Born near London in 1930, Brian Alderson decided as a child
that he wanted to play professional cricket for England. But this ambition was “thwarted,” he says, first when he fell over and broke his elbow, and
second when the Blitz divided him from his coach, the “tyrannical Miss ‘Swinney’
Swinburne.”
He finished school in Yorkshire, where he now lives, and went
on to study German and philosophy at Exeter University. Since neither of these
subjects lent itself to any “intelligible career,” Alderson entered into
the book trade. After what he calls “an all-too-close encounter with the
fledgling Robert Maxwell,” Mr. Alderson soon found himself involved with
children's books, and they have been the main focus of his attention for
nearly forty years.
Working initially for a specialist bookseller in outer
London, Alderson later graduated to writing and lecturing about children's
books. He got involved in editing a series of historical texts, in revamping the
“Color Fairy Books” of Andrew Lang, and in lecturing on children's
literature at what is now the University of North London. He ultimately managed
to use his German skills in a number of translations such as Grimm's Popular
Folk Tales but says his “philosophical endeavors have been only dimly
reflected” in his continuing work in children's book bibliography and
children's book reviews at The Times of London.

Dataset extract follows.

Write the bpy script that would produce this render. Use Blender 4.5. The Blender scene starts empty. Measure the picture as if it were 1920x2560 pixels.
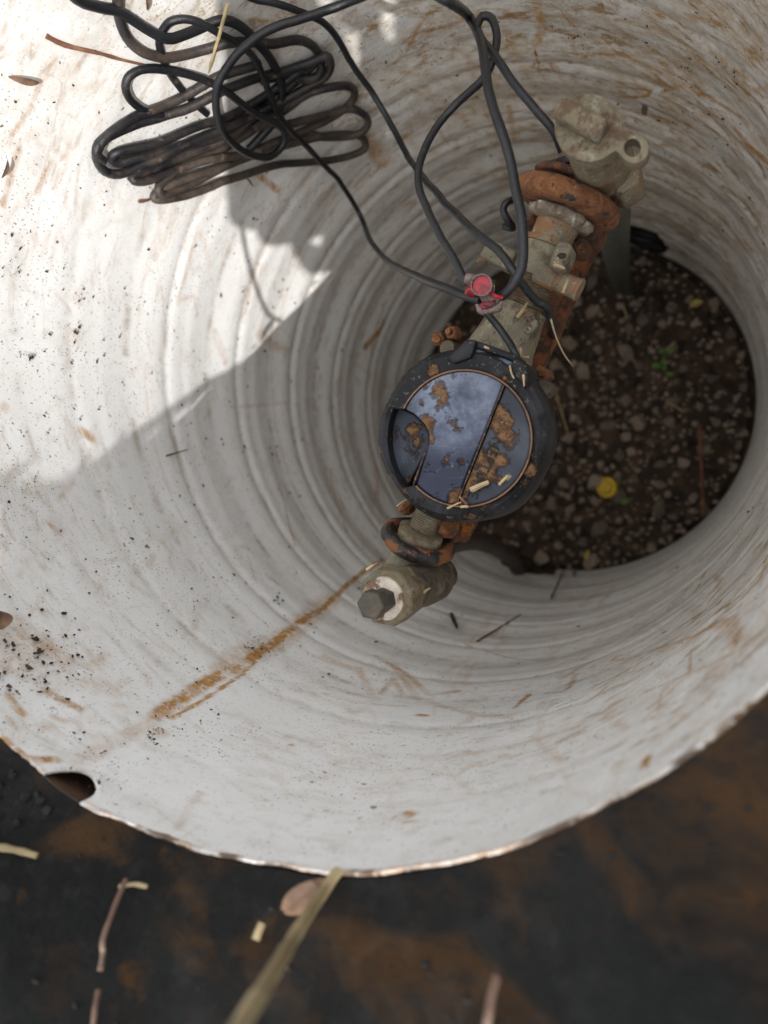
import bpy, bmesh, math, random
import numpy as np
from mathutils import Vector, Matrix, noise as mnoise
from mathutils.geometry import tessellate_polygon

R = 0.25                      # inner radius of the pit in metres; builders below work in units of R
random.seed(7); rng = np.random.default_rng(7)
sc = bpy.context.scene
col = sc.collection

# ------------------------------------------------------------------ camera
CX, CY, CZ, TX, TY, DEP, FPX = 0.701, -0.352, 0.987, -0.061, 0.399, 3.641, 1850.0
rx = np.array([[1, 0, 0], [0, math.cos(TX), -math.sin(TX)], [0, math.sin(TX), math.cos(TX)]])
ry = np.array([[math.cos(TY), 0, math.sin(TY)], [0, 1, 0], [-math.sin(TY), 0, math.cos(TY)]])
CM = ry @ rx
CP = np.array([CX, CY, CZ])
cam = bpy.data.cameras.new('camera'); camo = bpy.data.objects.new('camera', cam); col.objects.link(camo)
mw = Matrix([list(CM[i]) for i in range(3)]).to_4x4(); mw.translation = Vector(CP * R); camo.matrix_world = mw
cam.sensor_fit = 'VERTICAL'; cam.sensor_height = 36.0; cam.lens = FPX / 2560 * 36
cam.clip_start = 0.005; cam.clip_end = 500
cam.dof.use_dof = True; cam.dof.focus_distance = 0.46; cam.dof.aperture_fstop = 5.6
sc.camera = camo
# ------------------------------------------------------------------ sky, sun, exposure
SAZ, SEL = math.radians(-46.5), math.radians(47)
SUN = np.array([math.cos(SAZ) * math.cos(SEL), math.sin(SAZ) * math.cos(SEL), math.sin(SEL)])
w = bpy.data.worlds.new('World'); sc.world = w; w.use_nodes = True
sky = w.node_tree.nodes.new('ShaderNodeTexSky'); sky.sky_type = 'NISHITA'; sky.sun_disc = False
sky.sun_elevation = SEL; sky.sun_rotation = math.radians(136.5); sky.dust_density = 3.0; sky.air_density = 1.0; sky.ozone_density = 1.0
bg = w.node_tree.nodes['Background']; bg.inputs['Strength'].default_value = 0.15
# thin bright cloud over most of the sky
wn = w.node_tree; wtc = wn.nodes.new('ShaderNodeTexCoord'); cn = wn.nodes.new('ShaderNodeTexNoise'); cn.inputs['Scale'].default_value = 2.2; cn.inputs['Detail'].default_value = 5
cr = wn.nodes.new('ShaderNodeMapRange'); cr.inputs[1].default_value = .3; cr.inputs[2].default_value = .7; cr.inputs[3].default_value = .75; cr.inputs[4].default_value = .98
cx = wn.nodes.new('ShaderNodeMix'); cx.data_type = 'RGBA'; cx.inputs[7].default_value = (12.6, 12.4, 12.2, 1)
wn.links.new(wtc.outputs['Generated'], cn.inputs['Vector']); wn.links.new(cn.outputs['Fac'], cr.inputs[0]); wn.links.new(cr.outputs[0], cx.inputs[0])
sz = wn.nodes.new('ShaderNodeSeparateXYZ'); wn.links.new(wtc.outputs['Generated'], sz.inputs[0])          # overcast layer: horizon a third as bright as the zenith
gz = wn.nodes.new('ShaderNodeMapRange'); gz.inputs[1].default_value = 0; gz.inputs[2].default_value = 1; gz.inputs[3].default_value = .10; gz.inputs[4].default_value = 1.0; wn.links.new(sz.outputs['Z'], gz.inputs[0])
cl = wn.nodes.new('ShaderNodeVectorMath'); cl.operation = 'SCALE'; cl.inputs[0].default_value = (10.4, 10.7, 11.1); wn.links.new(gz.outputs[0], cl.inputs['Scale']); wn.links.new(cl.outputs[0], cx.inputs[7])
wn.links.new(sky.outputs[0], cx.inputs[6]); wn.links.new(cx.outputs[2], bg.inputs[0])
sl = bpy.data.lights.new('sun', 'SUN'); sl.energy = 2.8; sl.angle = math.radians(0.45); sl.color = (1, 0.98, 0.955)
so = bpy.data.objects.new('sun', sl); col.objects.link(so); so.rotation_euler = Vector(SUN).to_track_quat('Z', 'Y').to_euler()
so.location = Vector(SUN * 5)
sc.view_settings.view_transform = 'Standard'; sc.view_settings.look = 'None'
sc.view_settings.gamma = 1; sc.view_settings.use_curve_mapping = False; sc.view_settings.exposure = 0.47
sc.render.engine = 'CYCLES'
sc.cycles.use_denoising = True; sc.cycles.max_bounces = 10; sc.cycles.diffuse_bounces = 6
sc.cycles.caustics_reflective = False; sc.cycles.caustics_refractive = False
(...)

Alderson came to write about Ezra Jack Keats largely out of a
long-standing association with the University of Southern Mississippi where he
is an adjunct professor. When the University took possession of Keats' working
archive in 1985, he found himself working on a catalog of the collection and a
study of the artist at the request of the Ezra Jack Keats Foundation itself.
His background in printing and the art of the picture book,
experience with children and storytelling, as well as his sense of the
universality of the greatest children's books made Brian Alderson a
particularly good candidate for the task at hand.
According to Alderson, his years spent with the Keats' papers have been
“both an education and a joy,” but even so, perhaps not as great a joy as
playing cricket for England would have been.